- [What is expected] Scan the data below for the string "that". Copy every line where it appears.

- [Given material]
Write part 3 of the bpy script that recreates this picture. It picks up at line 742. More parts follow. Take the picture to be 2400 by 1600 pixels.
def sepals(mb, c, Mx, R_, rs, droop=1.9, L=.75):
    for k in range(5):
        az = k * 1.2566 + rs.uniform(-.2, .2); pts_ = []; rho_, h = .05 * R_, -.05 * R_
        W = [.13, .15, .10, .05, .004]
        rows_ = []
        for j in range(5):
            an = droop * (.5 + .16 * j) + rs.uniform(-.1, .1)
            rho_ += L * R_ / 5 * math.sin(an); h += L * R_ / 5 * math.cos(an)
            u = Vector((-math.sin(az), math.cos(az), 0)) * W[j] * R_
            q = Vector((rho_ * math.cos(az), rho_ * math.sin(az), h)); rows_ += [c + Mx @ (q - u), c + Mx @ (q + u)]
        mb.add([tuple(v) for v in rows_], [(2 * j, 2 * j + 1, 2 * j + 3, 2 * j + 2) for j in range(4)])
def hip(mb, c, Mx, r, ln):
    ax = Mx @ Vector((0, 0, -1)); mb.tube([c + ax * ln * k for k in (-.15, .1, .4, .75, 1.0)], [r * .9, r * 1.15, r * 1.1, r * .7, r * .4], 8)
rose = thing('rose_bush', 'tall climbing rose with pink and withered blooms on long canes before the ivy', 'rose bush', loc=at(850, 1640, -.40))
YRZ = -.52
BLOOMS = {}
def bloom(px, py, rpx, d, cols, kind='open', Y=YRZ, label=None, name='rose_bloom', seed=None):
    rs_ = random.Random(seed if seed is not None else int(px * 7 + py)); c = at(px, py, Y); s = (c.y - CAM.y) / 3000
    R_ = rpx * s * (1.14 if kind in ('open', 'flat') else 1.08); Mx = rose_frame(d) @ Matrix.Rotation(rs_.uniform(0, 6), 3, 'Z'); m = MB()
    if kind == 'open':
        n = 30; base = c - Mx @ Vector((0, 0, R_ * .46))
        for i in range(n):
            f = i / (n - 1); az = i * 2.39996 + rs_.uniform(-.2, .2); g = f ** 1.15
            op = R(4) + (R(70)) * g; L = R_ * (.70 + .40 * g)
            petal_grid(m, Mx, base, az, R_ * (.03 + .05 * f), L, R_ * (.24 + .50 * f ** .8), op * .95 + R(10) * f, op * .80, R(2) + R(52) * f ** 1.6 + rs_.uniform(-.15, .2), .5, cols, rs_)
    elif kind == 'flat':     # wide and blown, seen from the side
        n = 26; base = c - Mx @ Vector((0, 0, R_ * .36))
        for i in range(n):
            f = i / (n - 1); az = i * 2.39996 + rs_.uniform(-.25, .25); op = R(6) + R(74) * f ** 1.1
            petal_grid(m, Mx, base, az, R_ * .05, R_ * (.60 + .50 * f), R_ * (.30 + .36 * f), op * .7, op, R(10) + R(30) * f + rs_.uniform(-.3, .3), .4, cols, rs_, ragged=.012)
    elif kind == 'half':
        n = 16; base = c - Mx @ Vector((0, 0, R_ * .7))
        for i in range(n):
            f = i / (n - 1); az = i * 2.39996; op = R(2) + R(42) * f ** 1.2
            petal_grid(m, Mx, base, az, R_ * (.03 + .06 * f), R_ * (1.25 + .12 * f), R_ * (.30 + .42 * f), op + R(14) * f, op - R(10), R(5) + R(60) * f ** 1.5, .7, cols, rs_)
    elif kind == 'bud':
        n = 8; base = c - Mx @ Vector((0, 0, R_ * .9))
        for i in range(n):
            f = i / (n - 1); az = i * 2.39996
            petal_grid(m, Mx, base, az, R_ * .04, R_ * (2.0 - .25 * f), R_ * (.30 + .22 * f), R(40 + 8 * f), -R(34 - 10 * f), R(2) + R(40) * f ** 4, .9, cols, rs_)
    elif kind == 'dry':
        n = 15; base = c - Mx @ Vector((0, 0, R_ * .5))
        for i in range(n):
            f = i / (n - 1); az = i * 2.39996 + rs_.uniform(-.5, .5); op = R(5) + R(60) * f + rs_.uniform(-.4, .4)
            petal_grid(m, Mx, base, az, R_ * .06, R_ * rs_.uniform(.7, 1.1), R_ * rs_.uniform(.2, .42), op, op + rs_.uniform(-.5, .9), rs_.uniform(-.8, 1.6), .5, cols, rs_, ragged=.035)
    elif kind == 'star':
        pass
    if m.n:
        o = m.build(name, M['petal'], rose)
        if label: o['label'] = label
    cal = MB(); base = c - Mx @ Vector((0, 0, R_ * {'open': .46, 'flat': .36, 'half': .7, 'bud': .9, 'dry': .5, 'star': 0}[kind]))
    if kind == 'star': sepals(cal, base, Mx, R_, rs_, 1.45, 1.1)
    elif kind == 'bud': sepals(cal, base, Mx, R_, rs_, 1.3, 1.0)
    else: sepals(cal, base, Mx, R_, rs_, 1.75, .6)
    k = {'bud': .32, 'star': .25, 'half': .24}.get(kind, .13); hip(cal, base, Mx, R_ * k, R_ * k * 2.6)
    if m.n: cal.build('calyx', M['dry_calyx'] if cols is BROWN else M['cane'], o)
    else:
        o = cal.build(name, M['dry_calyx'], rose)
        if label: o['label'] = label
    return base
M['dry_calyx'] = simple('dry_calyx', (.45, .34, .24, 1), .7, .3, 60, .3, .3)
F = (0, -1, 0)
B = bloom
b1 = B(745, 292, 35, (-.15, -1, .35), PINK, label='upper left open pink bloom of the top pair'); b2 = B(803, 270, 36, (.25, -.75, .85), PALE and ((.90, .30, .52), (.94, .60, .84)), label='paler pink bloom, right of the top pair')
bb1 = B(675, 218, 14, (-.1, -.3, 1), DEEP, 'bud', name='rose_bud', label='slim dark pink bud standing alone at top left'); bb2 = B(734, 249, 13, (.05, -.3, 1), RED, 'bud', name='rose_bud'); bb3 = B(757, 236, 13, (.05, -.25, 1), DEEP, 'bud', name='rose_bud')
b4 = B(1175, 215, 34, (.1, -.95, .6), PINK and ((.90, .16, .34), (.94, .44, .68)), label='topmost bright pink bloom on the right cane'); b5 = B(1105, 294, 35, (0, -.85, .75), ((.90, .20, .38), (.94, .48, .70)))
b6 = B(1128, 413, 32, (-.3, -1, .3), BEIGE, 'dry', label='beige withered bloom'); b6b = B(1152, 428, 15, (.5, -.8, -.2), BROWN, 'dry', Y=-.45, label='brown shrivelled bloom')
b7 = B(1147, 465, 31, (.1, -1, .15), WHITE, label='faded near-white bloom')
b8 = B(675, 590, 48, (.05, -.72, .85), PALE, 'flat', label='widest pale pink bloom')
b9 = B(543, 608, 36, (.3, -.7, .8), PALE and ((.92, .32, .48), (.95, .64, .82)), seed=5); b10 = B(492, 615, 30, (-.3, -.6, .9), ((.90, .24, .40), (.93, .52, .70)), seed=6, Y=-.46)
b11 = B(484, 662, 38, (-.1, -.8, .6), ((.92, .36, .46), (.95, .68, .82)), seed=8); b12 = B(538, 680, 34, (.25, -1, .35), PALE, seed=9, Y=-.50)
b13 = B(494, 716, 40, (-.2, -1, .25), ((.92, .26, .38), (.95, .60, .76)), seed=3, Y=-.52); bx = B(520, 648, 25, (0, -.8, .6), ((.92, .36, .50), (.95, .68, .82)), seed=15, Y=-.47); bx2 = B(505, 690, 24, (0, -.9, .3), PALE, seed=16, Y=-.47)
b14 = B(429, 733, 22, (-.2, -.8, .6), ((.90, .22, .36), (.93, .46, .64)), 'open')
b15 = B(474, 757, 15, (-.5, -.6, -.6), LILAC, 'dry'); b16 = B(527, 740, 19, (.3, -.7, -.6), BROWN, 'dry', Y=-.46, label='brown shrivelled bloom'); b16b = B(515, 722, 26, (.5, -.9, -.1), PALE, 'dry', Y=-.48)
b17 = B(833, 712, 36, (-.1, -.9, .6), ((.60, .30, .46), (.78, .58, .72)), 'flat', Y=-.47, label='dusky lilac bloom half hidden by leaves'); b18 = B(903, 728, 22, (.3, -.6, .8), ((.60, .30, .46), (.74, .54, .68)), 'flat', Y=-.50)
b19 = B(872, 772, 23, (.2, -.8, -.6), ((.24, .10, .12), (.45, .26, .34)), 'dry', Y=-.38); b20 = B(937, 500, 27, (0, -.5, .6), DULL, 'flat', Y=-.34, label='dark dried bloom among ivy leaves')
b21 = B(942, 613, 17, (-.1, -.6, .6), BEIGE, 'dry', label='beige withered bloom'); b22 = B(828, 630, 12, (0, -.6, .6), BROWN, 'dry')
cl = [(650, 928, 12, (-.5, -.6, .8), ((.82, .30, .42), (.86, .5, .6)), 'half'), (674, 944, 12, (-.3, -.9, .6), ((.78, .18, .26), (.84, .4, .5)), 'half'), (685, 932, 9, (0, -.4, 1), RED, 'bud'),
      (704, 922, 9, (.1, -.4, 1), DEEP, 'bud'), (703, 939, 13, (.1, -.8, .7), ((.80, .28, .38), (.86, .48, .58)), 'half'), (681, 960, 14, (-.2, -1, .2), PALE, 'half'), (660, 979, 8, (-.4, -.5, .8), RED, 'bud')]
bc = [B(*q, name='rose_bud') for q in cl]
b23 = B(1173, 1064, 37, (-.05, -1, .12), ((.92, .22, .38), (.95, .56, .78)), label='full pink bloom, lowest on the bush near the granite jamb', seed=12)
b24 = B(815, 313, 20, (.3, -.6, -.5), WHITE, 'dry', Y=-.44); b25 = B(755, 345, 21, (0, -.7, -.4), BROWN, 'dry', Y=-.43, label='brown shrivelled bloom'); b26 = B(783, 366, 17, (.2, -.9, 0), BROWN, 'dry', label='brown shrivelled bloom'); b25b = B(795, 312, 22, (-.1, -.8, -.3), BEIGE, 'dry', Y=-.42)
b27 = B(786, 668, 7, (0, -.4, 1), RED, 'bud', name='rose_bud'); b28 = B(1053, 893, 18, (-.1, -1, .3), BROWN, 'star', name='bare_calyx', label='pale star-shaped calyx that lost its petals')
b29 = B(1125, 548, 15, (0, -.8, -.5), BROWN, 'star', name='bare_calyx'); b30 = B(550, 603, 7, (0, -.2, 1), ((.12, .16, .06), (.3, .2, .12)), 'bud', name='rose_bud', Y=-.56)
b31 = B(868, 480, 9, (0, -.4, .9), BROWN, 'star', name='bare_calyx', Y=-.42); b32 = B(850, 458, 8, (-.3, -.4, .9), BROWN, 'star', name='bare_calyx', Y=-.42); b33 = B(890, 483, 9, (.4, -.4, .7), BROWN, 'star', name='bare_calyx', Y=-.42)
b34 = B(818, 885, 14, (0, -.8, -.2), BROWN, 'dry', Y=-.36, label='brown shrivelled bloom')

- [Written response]
Write part 3 of the bpy script that recreates this picture. It picks up at line 742. More parts follow. Take the picture to be 2400 by 1600 pixels.
b27 = B(786, 668, 7, (0, -.4, 1), RED, 'bud', name='rose_bud'); b28 = B(1053, 893, 18, (-.1, -1, .3), BROWN, 'star', name='bare_calyx', label='pale star-shaped calyx that lost its petals')